El 5 de agosto, tres mil personas acompañaron el ataúd de Frank Little hasta el cementerio de Mountain Meadow. Diez días después del asesinato, volvieron a entrar en Butte tropas federales (tal como hicieran en 1914). Ese otoño la huelga se desmoronó, y las tropas permanecieron allí hasta el final de la guerra, protegiendo la producción de cobre. Los asesinos, que la gente sospechaba habían sido contratados por la Compañía Minera Anaconda, nunca fueron localizados.

La historia de Frank Little y el soborno mortal se convirtió en una de las preferidas de Hammett, que por lo general obtenía la reacción de horror que buscaba.
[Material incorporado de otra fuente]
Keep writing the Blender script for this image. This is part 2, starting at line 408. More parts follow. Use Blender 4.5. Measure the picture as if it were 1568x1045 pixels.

Lillian Hellman la oyó por primera vez no mucho después de conocer a Hammett en Hollywood en 1930, y años después dejó constancia del relato en sus memorias Scoundrel Time [Época de granujas]:

En los primeros meses después de conocerle, recuerdo estar sentada en una cama a su lado, oyéndole hablarme de sus tiempos de Pinkerton, cuando un directivo de la Compañía de Cobre Anaconda le ofreció cinco mil dólares por matar a Frank Little, el sindicalista. No conocía a Hammett lo bastante bien para apreciar la ira bajo la voz reposada, la amargura bajo la risa, conque dije: «No pudo hacerte una oferta así a menos que Pinkerton te hubiera enviado a reventar la huelga».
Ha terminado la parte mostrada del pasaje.